What Your Office Chairs Say About Your Company

Standing desks, which give employees the option of standing while working, were touted as the next big thing, but the next big thing may be more attuned to comfort and a residential feeling in the office. That’s what I took away from a piece by Cliff Kuang published last week on Co. Design.

Apple has ordered chairs for all the workstations in its 12,000-person campus that are designed to help relax employees: “The pitch around the design wasn’t that it was technical or flashy. Rather, the idea was that it was ‘quiet,’ with soothing curves that could blend in anywhere, even in a home,” Kuang writes of the “Pacific Chair” by furniture-maker Vitra. The chair even comes in pink!

The piece notes that chair design going in a more homey direction suggests that companies realize the workday is built more around collaboration today than time sitting upright at a desk. I say “upright” because the article notes that many younger workers no longer want to be seen as conventional, 9-to-5 employees, who keep to a rigid schedule that always takes place in the same location. Even employees who are not in traditionally creative fields such as design or writing want to feel creative and relaxed about their work environment.

An office chair probably will never be mobile, but choosing a chair that could be part of a home or other environment sends a subtle cultural message to employees that the company is interested in their comfort, and wants to create a cozy, rather than sterile, environment. That change in message-sending goes along with other décor improvements from recent years, such as the use of softer lighting in offices, rather than the harsh florescent lights many of us grew up with. Some offices are even acknowledging the importance of natural light, and creating spaces that maximize the light coming in through windows, so a “landlocked” employee wedged in the middle of a continent of cubicles won’t feel like she’s trapped in a prison cell for nine hours a day.

The question becomes whether you, indeed, want to send the message that your company is accommodating and flexible, and that it wants employees to be comfortable and relaxed. When I was in high school, I had a math teacher who told us in a rambling aside that research showed that people concentrated, and did their best work, when they were slightly uncomfortable—when they were slightly chilled and slightly hungry. That was in the early 1990s, so it’s possible we’ve had a mentality shift since then. After all, we live in an age when people strategize ways to wear sweatpants everywhere—have you seen those sweatpants that masquerade as blue jeans? Or the infomercials about fleece blankets you can snap around your neck and walk around in, the Snuggie? I wonder what more recent research would say about the conditions in which people do their best work.

I’m biased in this debate because I lean heavily in the direction of requiring comfort at all times. When I was a child riding in the car with my mother, I kept messing with the air conditioning and heating vents, frustrated that I couldn’t get the air directed exactly the way I wanted. My mother, who came of age in the late 1950s, finally snapped: “You may just have to be uncomfortable.” I’ve always remembered that because in our current age, people would push back against the idea that you may just have to be uncomfortable. Whether maximum comfort and relaxation produce the best work from employees, your younger employees may expect it.

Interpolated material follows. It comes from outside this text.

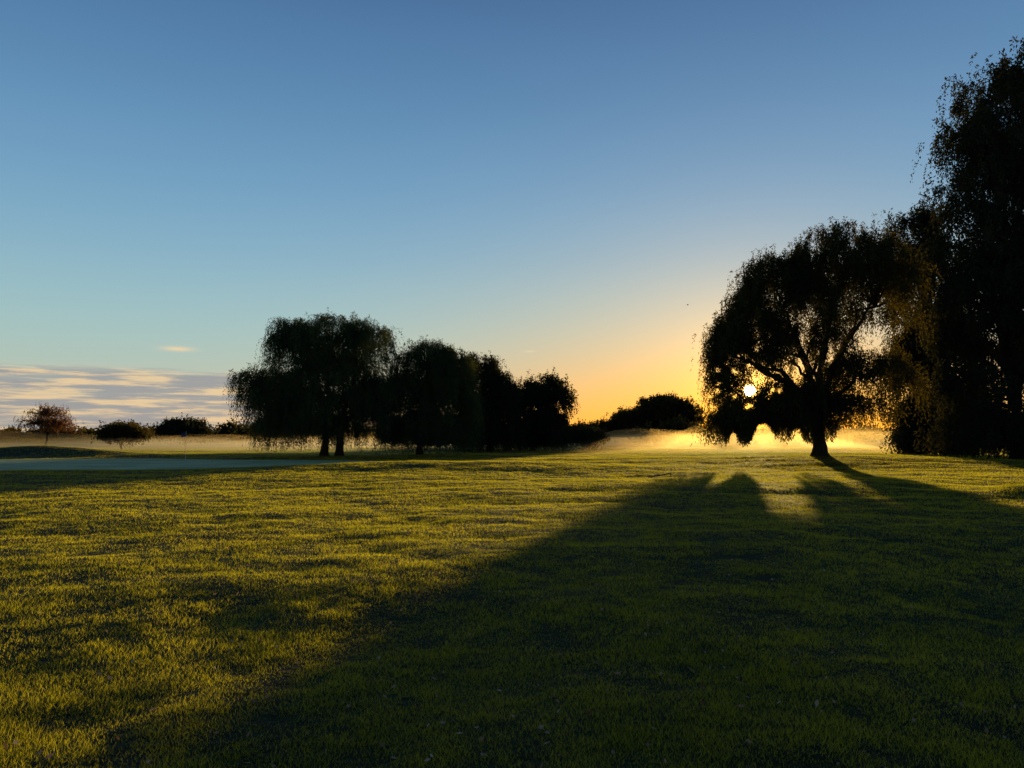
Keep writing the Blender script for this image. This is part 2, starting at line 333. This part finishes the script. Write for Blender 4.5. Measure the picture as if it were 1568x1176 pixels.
# ---------------------------------------------------------------- mist
def mist(name,x0,x1,y0,y1,h,dens,seed,g=0.6,col=(1.0,0.69,0.29,1),boost=0.8,ex=6,sc1=24):
    nx,ny=90,70
    u=np.linspace(0,1,nx);v=np.linspace(0,1,ny);U,Vv=np.meshgrid(u,v,indexing='ij')
    x=x0+(x1-x0)*U;y=y0+(y1-y0)*Vv
    edge=np.clip(np.minimum(np.minimum(U,1-U)*ex,np.minimum(Vv*3,(1-Vv)*4)),0,1); edge=edge*edge*(3-2*edge)
    hh=h*(1+boost*np.exp(-((x/y-0.30)/0.16)**2))
    top=-0.4+edge*(hh+0.4+hh*1.4*vnoise(x,y,sc1,seed)+hh*1.0*vnoise(x,y,9,seed+2))
    VT=np.stack([x,y,top],-1).reshape(-1,3); VB=np.stack([x,y,0*x-1.0],-1).reshape(-1,3)
    ii,jj=np.meshgrid(np.arange(nx-1),np.arange(ny-1),indexing='ij');q=ii*ny+jj
    f=np.stack([q,q+ny,q+ny+1,q+1],-1).reshape(-1,4); n=nx*ny
    fs=[f,f[:,::-1]+n]
    def side(idx,flip):
        a=idx[:-1];b=idx[1:]; s=np.stack([a,b,b+n,a+n],-1); return s[:,::-1] if flip else s
    I=np.arange(n).reshape(nx,ny)
    fs+=[side(I[:,0],True),side(I[:,-1],False),side(I[0,:],False),side(I[-1,:],True)]
    m,nt=newmat(name+'_volume'); o=N(nt,'ShaderNodeOutputMaterial'); vs=N(nt,'ShaderNodeVolumeScatter')
    vs.inputs['Density'].default_value=dens; vs.inputs['Anisotropy'].default_value=g; vs.inputs['Color'].default_value=col
    nt.links.new(vs.outputs[0],o.inputs['Volume'])
    return mesh_from(name,np.concatenate([VT,VB]),[(np.concatenate(fs),0)],[m],True)
mist('ground_mist',-160,190,66,300,1.8,0.0070,40)
mist('ground_mist',-85,2,96,175,1.25,0.0060,47,col=(1.0,0.86,0.70,1),boost=0,ex=4,sc1=15)
# ---------------------------------------------------------------- flagstick
tb=Tubes(); fx,fy,_=pix(284,700,62); gz0=float(H(fx,fy))
tb.add([[fx,fy,gz0],[fx,fy,gz0+1.2],[fx,fy,gz0+2.3]],[0.014,0.013,0.012],8)
tb.add([[fx,fy,gz0+2.3],[fx,fy,gz0+2.32],[fx,fy,gz0+2.35]],[0.02,0.025,0.003],8)
nx_,nz_=12,8
fu,fv=np.meshgrid(np.linspace(0,1,nx_),np.linspace(0,1,nz_),indexing='ij')
FV=np.stack([fx-0.02-0.38*fu,fy+0.05*np.sin(fu*7)*fu,gz0+2.25-0.34*fv-0.10*fu*fu],-1).reshape(-1,3)
ii,jj=np.meshgrid(np.arange(nx_-1),np.arange(nz_-1),indexing='ij');q=ii*nz_+jj
FF=np.stack([q,q+nz_,q+nz_+1,q+1],-1).reshape(-1,4)+tb.n
def simple(name,c,rough=0.6):
    m,nt=newmat(name); o=N(nt,'ShaderNodeOutputMaterial'); p=N(nt,'ShaderNodeBsdfPrincipled'); p.inputs['Roughness'].default_value=rough
    no=N(nt,'ShaderNodeTexNoise'); no.inputs['Scale'].default_value=15
    r=ramp(nt,[(0.3,tuple(v*0.8 for v in c)+(1,)),(0.7,c+(1,))]); nt.links.new(no.outputs[0],r.inputs[0]); nt.links.new(r.outputs[0],p.inputs['Base Color']); nt.links.new(p.outputs[0],o.inputs[0]); return m
mesh_from('golf_flagstick',np.concatenate(tb.V+[FV]),[(np.concatenate(tb.F),0),(FF,1)],[simple('pole_paint',(0.7,0.7,0.65)),simple('flag_cloth',(0.03,0.06,0.2),0.8)],True)
# fallen branch
tb=Tubes(); bx,by,_=pix(1000,727,33); bz=float(H(bx,by))+0.07
tb.add([[bx-1.1,by+.2,bz],[bx-.5,by,bz+.05],[bx,by-.1,bz+.03],[bx+.5,by,bz+.1],[bx+.75,by+.1,bz+.16],[bx+.8,by+.1,bz]],[.012,.02,.025,.028,.03,.015],6)
tb.add([[bx,by-.1,bz+.03],[bx+.2,by+.3,bz+.08],[bx+.5,by+.5,bz+.03]],[.018,.014,.006],6)
tb.add([[bx-.4,by,bz+.05],[bx-.7,by-.3,bz+.1],[bx-1.0,by-.4,bz+.02]],[.016,.012,.005],6)
mesh_from('fallen_branch',np.concatenate(tb.V),[(np.concatenate(tb.F),0)],[BARK],True)
# bird
tb=Tubes(); c=np.array(pix(1053,467,110))
tb.add([c+[-.16,0,0],c+[-.1,0,.01],c+[0,0,.02],c+[.09,0,.02],c+[.13,0,.03],c+[.17,0,.02]],[.02,.03,.045,.03,.03,.004],8)
WV=[c+[.05,0,.03],c+[-.05,0,.03],c+[-.03,-.18,.12],c+[.05,-.18,.12],c+[-.08,-.36,.06],c+[-.03,.18,.12],c+[.05,.18,.12],c+[-.08,.36,.06]]
WF=np.array([[0,1,2,3],[0,1,5,6]])+tb.n; WT=np.array([[3,2,4],[6,5,7]])+tb.n
mesh_from('bird',np.concatenate(tb.V+[np.array(WV)]),[(np.concatenate(tb.F),0),(WF,0),(WT,0)],[simple('bird_feathers',(0.03,0.03,0.035))])
# ---------------------------------------------------------------- world
W=bpy.data.worlds.new('World'); sc.world=W; W.use_nodes=True; nt=W.node_tree; nt.nodes.clear(); L=nt.links.new
def M(op,a,b=None,c=None,clamp=False):
    n=N(nt,'ShaderNodeMath',operation=op); n.use_clamp=clamp
    for i,v in enumerate((a,b,c)):
        if v is None: continue
        if isinstance(v,(int,float)): n.inputs[i].default_value=v
        else: L(v,n.inputs[i])
    return n.outputs[0]
def MR(v,a,b,c=0.0,d=1.0,t='SMOOTHSTEP'):
    n=N(nt,'ShaderNodeMapRange',interpolation_type=t); L(v,n.inputs[0])
    for i,x in zip((1,2,3,4),(a,b,c,d)): n.inputs[i].default_value=x
    return n.outputs[0]
def MIX(f,a,b,mode='MIX'):
    n=N(nt,'ShaderNodeMix',data_type='RGBA',blend_type=mode)
    if isinstance(f,(int,float)): n.inputs[0].default_value=f
    else: L(f,n.inputs[0])
    for i,v in ((6,a),(7,b)):
        if isinstance(v,tuple): n.inputs[i].default_value=v
        else: L(v,n.inputs[i])
    return n.outputs[2]
tcn=N(nt,'ShaderNodeTexCoord'); nv=N(nt,'ShaderNodeVectorMath',operation='NORMALIZE'); L(tcn.outputs['Generated'],nv.inputs[0])
sx=N(nt,'ShaderNodeSeparateXYZ'); L(nv.outputs[0],sx.inputs[0])
DEG=57.29578
el=M('MULTIPLY',M('ARCSINE',sx.outputs[2]),DEG); az=M('MULTIPLY',M('ARCTAN2',sx.outputs[0],sx.outputs[1]),DEG)
dp=N(nt,'ShaderNodeVectorMath',operation='DOT_PRODUCT'); L(nv.outputs[0],dp.inputs[0]); dp.inputs[1].default_value=SUN
an=M('MULTIPLY',M('ARCCOSINE',M('MINIMUM',dp.outputs['Value'],0.9999999)),DEG)
e01=MR(el,0,90,0,1,'LINEAR')
cr=ramp(nt,[(0.0,s2l((205,190,160))),(3/90,s2l((190,195,175))),(6/90,s2l((170,198,192))),(9/90,s2l((157,194,200))),(13/90,s2l((134,178,202))),(18/90,s2l((112,160,197))),(24/90,s2l((90,137,180))),(31/90,s2l((71,113,160))),(40/90,s2l((40,68,110))),(1.0,s2l((16,30,56)))],'B_SPLINE')
L(e01,cr.inputs[0]); col=cr.outputs[0]
away=MR(dp.outputs['Value'],-0.5,0.66,0.25,1.0)
sc_=N(nt,'ShaderNodeVectorMath',operation='SCALE'); L(col,sc_.inputs[0]); L(away,sc_.inputs[3]); col=sc_.outputs[0]
daz=M('SUBTRACT',az,math.degrees(SAZ))
ga=M('EXPONENT',M('MULTIPLY',M('POWER',M('DIVIDE',M('ABSOLUTE',daz),23.0),2.0),-1))
ge=M('EXPONENT',M('MULTIPLY',M('POWER',M('DIVIDE',M('ABSOLUTE',el),7.0),1.4),-1))
col=MIX(M('MULTIPLY',ge,ga,clamp=True),col,s2l((255,190,68)))
ge2=M('EXPONENT',M('MULTIPLY',M('POWER',M('DIVIDE',M('ABSOLUTE',el),3.6),1.5),-1))
col=MIX(M('MULTIPLY',M('MULTIPLY',ge2,ga),0.95,clamp=True),col,s2l((255,164,34)))
# clouds left
cv=N(nt,'ShaderNodeCombineXYZ'); L(M('MULTIPLY',az,0.13),cv.inputs[0]); L(M('MULTIPLY',el,1.6),cv.inputs[1])
cn=N(nt,'ShaderNodeTexNoise'); cn.inputs['Scale'].default_value=1.6; cn.inputs['Detail'].default_value=8; cn.inputs['Roughness'].default_value=0.6; L(cv.outputs[0],cn.inputs['Vector'])
cn2=N(nt,'ShaderNodeTexNoise'); cn2.inputs['Scale'].default_value=0.9; cn2.inputs['Detail'].default_value=5; L(cv.outputs[0],cn2.inputs['Vector'])
topm=MR(M('ADD',el,M('MULTIPLY',M('SUBTRACT',cn2.outputs[0],0.5),1.2)),4.3,4.9,1,0)
azm=MR(az,-20,-10,1,0)
dens=M('MULTIPLY',M('MULTIPLY',topm,azm),MR(cn2.outputs[0],0.3,0.5,0.75,1.0))
ccol=MIX(MR(cn.outputs[0],0.44,0.62),s2l((150,153,160)),s2l((236,204,160)))
col=MIX(M('MULTIPLY',dens,0.9),col,ccol)
def puff(caz,cel,ra,re,c,s):
    global col
    a=M('POWER',M('ABSOLUTE',M('DIVIDE',M('SUBTRACT',az,caz),ra)),2.0); b=M('POWER',M('ABSOLUTE',M('DIVIDE',M('SUBTRACT',el,cel),re)),2.0)
    g=M('EXPONENT',M('MULTIPLY',M('ADD',a,b),-1)); g=M('MULTIPLY',g,MR(cn.outputs[0],0.3,0.6,0.4,1.0)); col=MIX(M('MULTIPLY',g,s),col,c)
puff(-23.6,6.15,0.9,0.16,s2l((245,215,170)),0.9)
puff(1.3,6.5,0.4,0.06,s2l((250,225,180)),0.5)
def addg(col,val,c):
    n=N(nt,'ShaderNodeVectorMath',operation='SCALE'); n.inputs[0].default_value=c; L(val,n.inputs[3])
    a=N(nt,'ShaderNodeVectorMath',operation='ADD'); L(col,a.inputs[0]); L(n.outputs[0],a.inputs[1]); return a.outputs[0]
col=addg(col,M('EXPONENT',M('DIVIDE',an,-3.4)),(1.0,0.44,0.01))
col=addg(col,M('EXPONENT',M('DIVIDE',an,-0.9)),(4.0,2.2,0.35))
col=addg(col,MR(an,0.30,0.46,1,0),(30,22,10))
sky=N(nt,'ShaderNodeTexSky',sky_type='NISHITA'); sky.sun_disc=False; sky.sun_elevation=SEL; sky.sun_rotation=SAZ
bg1=N(nt,'ShaderNodeBackground'); L(sky.outputs[0],bg1.inputs[0]); bg1.inputs[1].default_value=0.01
bg2=N(nt,'ShaderNodeBackground'); L(col,bg2.inputs[0]); bg2.inputs[1].default_value=0.93
ad=N(nt,'ShaderNodeAddShader'); wo=N(nt,'ShaderNodeOutputWorld'); L(bg1.outputs[0],ad.inputs[0]); L(bg2.outputs[0],ad.inputs[1]); L(ad.outputs[0],wo.inputs[0])
# sun lamp
sl=bpy.data.lights.new('sun','SUN'); sl.energy=5.0; sl.angle=math.radians(0.5); sl.color=(1.0,0.70,0.25)
so=bpy.data.objects.new('sun',sl); sc.collection.objects.link(so); so.rotation_euler=SUN.to_track_quat('Z','Y').to_euler(); so.location=(20,60,40)
# camera
cd=bpy.data.cameras.new('camera'); cd.sensor_width=36; cd.lens=36*F/1568; cd.clip_end=9000; cd.clip_start=0.05
co=bpy.data.objects.new('camera',cd); sc.collection.objects.link(co); co.location=(0,0,CZ); co.rotation_euler=(math.radians(90)+TILT,0,0)
sc.camera=co
sc.view_settings.view_transform='Standard'; sc.view_settings.look='None'; sc.view_settings.exposure=0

As I say, I’m biased in the direction of comfort, even though I realize, like my mother taught me, that this is spoiled and unreasonable of me, and that none of us should expect to be comfortable at all times. So, I would say that people like me, and many of your Millennials, would not only like relaxed, homey office seating, but a “living room” area in the office with easy chairs and couches that allow employees to put their feet up while doing work. The chairs and couches should come with a tray, or some other structure, that can be pulled out to provide a surface to put a laptop on. And, of course, this “living room” would need WiFi and power outlets.

I’ve always felt that where, and how, employees work, isn’t important as long as they do nothing unethical, and they deliver high-quality work on time. What do you think? Would your corporate culture be amenable to office chairs with a design, and feel, that could fit in a home?